Do you sense it yet? That disturbance in the Force? Yeah, that’s the thing. Rise’s story is smart in that it brings back the one Big Bad who has loomed over the whole franchise, effectively tying this final movie to all the episodes that preceded it. Going into the movie Abrams has said he felt the pressure of not just completing the trilogy he started with The Force Awakens but also of ending the trilogy of trilogies going back to 1977’s Star Wars. You can feel that here, the onus of history. Making a movie that speaks to people who saw the very first movie in the theater in the late ’70s as well as millennials introduced to the franchise during the era of the prequels and those who just joined with Awakens is foolhardy—they’re different generations, with differing ideas of what Star Wars is. Satisfying them all would require including elements in opposition to one another. Yet it was the only option Abrams had.

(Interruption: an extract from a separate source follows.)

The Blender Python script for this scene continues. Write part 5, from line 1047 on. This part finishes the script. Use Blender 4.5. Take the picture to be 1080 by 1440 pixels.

In that sense, Abrams did everything right. He gave the people what they wanted. Leia Organa (Carrie Fisher, in a posthumous performance reconstructed from old footage) is given her flowers of respect. Rey, the female heroine so many had longed for, discovers her true powers and lineage. All the droids you’re looking for are there. Rose Tico, the one whose mere presence caused “fans” to badger actress Kelly Marie Tran with racist harassment, is given too little to do. (Though, it’s hard to tell if this was done to appease the trolls or if it’s just a matter of Too Many Characters, Not Enough Time.) The counterintuitive flourishes Rian Johnson imbued into The Last Jedi, which critics loved and fans eyed skeptically, are gone. For the first time ever, Star Wars has a same-sex kiss—a perhaps too-small gesture, but still one that was erased in Dubai, even as it flew by censors in China. (Make Finn and Poe lovers, you cowards!) There are, brace yourselves, Ewoks and Lando Calrissian and trips to Tatooine and the wreckage of a Death Star. One can fault Rise of Skywalker for many things, but they cannot fault it for not playing the hits.

All that, and it still seems as though The Rise of Skywalker is not enough. The final assessment of this chapter won’t be completed for a while, but the initial reactions have been lukewarm at best. It seems as though the film has failed to meet expectations. But here’s the thing about expectations: They’re just planned disappointments. Expecting Rise to be anything other than what it turned out to be is to misunderstand the entire enterprise of Star Wars in 2019. Did anyone see anything Abrams has done in the past two decades and think the last movie in the Skywalker Saga would be the moment when he would decide to lean in to his wackier tendencies? (Anyone who thought the film’s original director, Colin Trevorrow, would do anything differently didn’t see Jurassic World.) Even if he did, Disney likely wouldn’t have released it. You don’t make $10 billion-plus in a single year without focusing on surefire crowd-pleasers. (Anyone who thinks this offends George Lucas’ original artistic vision forgets that he left the world of American Graffiti and THX 1138 to make movies about space wizards.)

It’s a shame. Because when relieved of the weight of all it was (forgive me) forced to carry, The Rise of Skywalker has its joys. Its visions are lush, and its action scenes kick. The twists are funny and its emotional lows are effective. A person, OK me, might even say it’s a satisfying end to a series that could’ve easily ended very poorly. It leans on nostalgia without being fully stuck in the past. Does it try too hard to please everyone? Yes. Could it have been riskier? Sure. Is it at least more exciting and dramatic than watching the impeachment of President Trump? Probably. Actually, I don’t know. What I do know is this: It’s a Star Wars movie through and through, and that makes it good enough.